SB 5660 would require the Superintendent of Public Instruction (SPI) to “develop a program of instruction for firearms accident prevention for students in kindergarten through grade 12.” SJM 8006 revives an earlier action in the mid 1990s when Waldron drafted what became a Senate Joint Memorial to put the National Rifle Association’s award-winning Eddie Eagle program in the elementary schools for students up to age 11. It was adopted unanimously by the Legislature, but the SPI did nothing.
Waldron has prepared a statement for the hearing Thursday in which he notes, “It's encouraging to see actual gun safety education proposals rather than the usual gun control legislation masquerading under the name ‘gun safety’."
His statement concludes with a slap at self-appointed “gun safety” groups — a term often repeated by the mainstream press — by observing, “Various ‘gun violence prevention’ groups have developed alleged ‘safety training’ programs also targeted at children. In none of these is actual gun safety taught. The intent is to scare children away from guns.”
Various proposals have been introduced during this year’s legislative session, which this column has covered here and here. Last week, yet another attempt to ban so-called “assault weapons” was unveiled, and quickly edited after the Seattle Times got curious about a passage that would have allowed sheriff’s deputies to make annual warrantless searches of a gun owner’s residence. This column discussed that controversy.

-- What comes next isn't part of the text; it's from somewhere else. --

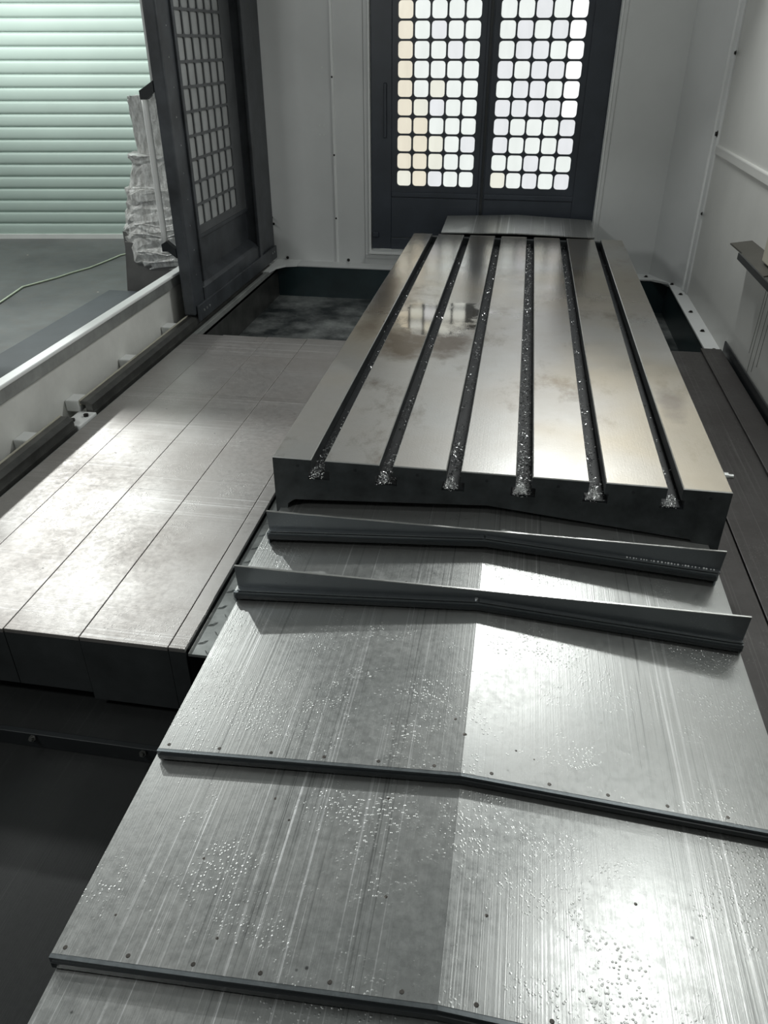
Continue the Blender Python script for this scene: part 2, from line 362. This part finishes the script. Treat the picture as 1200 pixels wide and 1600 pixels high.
# right wall
wrr = thing('wall_right', 'pale right wall panels of the machine enclosure', None, (1.62, 1, -.3), kind='structure')
part('upper_panel', bx(1.622, 1.68, -3.0, 3.03, .50, 1.95), 'wall_right', wrr)
part('lower_panel', bx(1.620, 1.68, -3.0, 3.03, -.80, .455), 'wall_right', wrr)
part('rib', bx(1.608, 1.64, -3.0, 2.945, .455, .50, bev=.006), 'wall_right', wrr)
part('corner_strip', bx(1.610, 1.68, 2.955, 3.06, -.30, 1.95, bev=.004), 'white', wrr)
part('strip_bead', bx(1.600, 1.615, 3.03, 3.06, -.30, 1.95, bev=.004), 'white2', wrr)
for y, z, r in ((2.93, .92, .008), (2.975, .549, .012), (2.95, .151, .007), (2.93, 1.3, .008)): screw('screw', (1.61, y, z), (-1, 0, 0), r, wrr)
# tank ledge, walls, floors
tl = thing('trim_1', 'pale flange ledge around the coolant tank opening', None, (.3, 3.3, -.31), kind='structure')
part('back_ledge', bx(-1.0, 1.50, 3.27, 3.40, -.312, -.30, bev=.003), 'white', tl)
bm = bmesh.new(); prism(bm, [(1.46, 3.27, -.312), (1.548, 3.21, -.312), (1.625, 3.06, -.312), (1.55, 3.4, -.312), (1.46, 3.4, -.312)], (0, 0, .0121)); part('corner_ledge', bm, 'white', tl)
part('right_ledge', bx(1.548, 1.625, 1.80, 3.21, -.312, -.30, bev=.003), 'white', tl)
bm = bmesh.new(); prism(bm, [(-1.0, 3.40, -.312), (-1.0, 3.05, -.312), (-.965, 3.05, -.312), (-.945, 3.18, -.312), (-.90, 3.245, -.312), (-.83, 3.27, -.312), (-.83, 3.40, -.312)], (0, 0, .0125)); part('corner_ledge', bm, 'white2', tl)
for x, y in ((1.43, 3.33), (1.53, 3.30), (1.565, 3.17), (1.582, 2.95), (1.582, 2.60), (1.585, 2.27), (1.587, 1.98)): screw('screw', (x, y, -.30), (0, 0, 1), .009, tl)
tk = thing('trim_2', 'dark walls of the coolant tank', None, (.3, 3.2, -.6), kind='structure')
part('back_wall', bx(-1.0, 1.60, 3.275, 3.30, -.60, -.312), 'greensteel', tk)
part('right_wall', bx(1.555, 1.575, -2.6, 3.275, -.60, -.312), 'greensteel', tk)
part('left_wall', bx(-1.0, -.965, -2.6, 3.275, -.60, -.315), 'rail', tk)
bm = bmesh.new(); box(bm, -1.0, 1.575, -.58, 3.3, -.53, -.51); t_ = struct('floor', bm, 'tank')
# black pan in front, below the left cover, with a lip seam and its bolts
pn = thing('drain_pan', 'black wet drain pan with a bolted seam left of the lower front cover', 'pan', (-.5, -1.2, -.6))
bm = bmesh.new(); prism_y(bm, [(-1.0, -.505), (-.0, -.505), (-.0, -.515), (-1.0, -.515)], -.60, -.30); part('upper_sheet', bm, 'pan', pn)
bm = bmesh.new(); box(bm, -1.0, 1.55, -2.6, -.60, -.56, -.55); part('lower_sheet', bm, 'pan', pn)
part('seam_lip', bx(-1.0, .0, -.615, -.598, -.55, -.503, bev=.002), 'black', pn)
for x in (-.74, -.474, -.182):
    bm = bmesh.new(); cyl(bm, (x, -.612, -.518), (0, -.9, .6), .0095, .012, 6); cyl(bm, (x, -.622, -.512), (0, -.9, .6), .005, .008, 8); part('bolt', bm, 'rail', pn)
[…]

Sponsors of the measure insisted to the Seattle Times that they had not seen the specific offending passage, but in an e-mail to this column, Waldron recalled, “This year's bill is a 90% duplicate of the bill that ran 2-3 years ago…The annual inspection by the sheriff was in that one, too.”
In his statement to the committee for this Thursday’s hearing, Waldron reports, “A study conducted by the Bureau of Justice Statistics back in the 1990s revealed that youngsters who received a proper introduction to guns -- their legitimate uses AND their dangers -- by trained adults were far less likely to get into ‘gun trouble’ than were those who learned their gun lore ‘on the street.’
“One potential limiting factor,” he observes, “while the Eddie Eagle program was designed to be taught in the classroom by the existing teachers, the Home Firearm Safety course is properly taught by certified instructors. I have discussed this with a number of instructors in the western Washington area. Many have indicated their willingness to conduct the course as a public service.”
Self-styled “gun safety” groups, which are gun prohibitionists with a media-assisted makeover, are in something of a spot with these two measures. They may have to publicly acknowledge that their intent is as Waldron says, to “scare children” and even teens and adults “away from guns.”
And then they would have to explain why.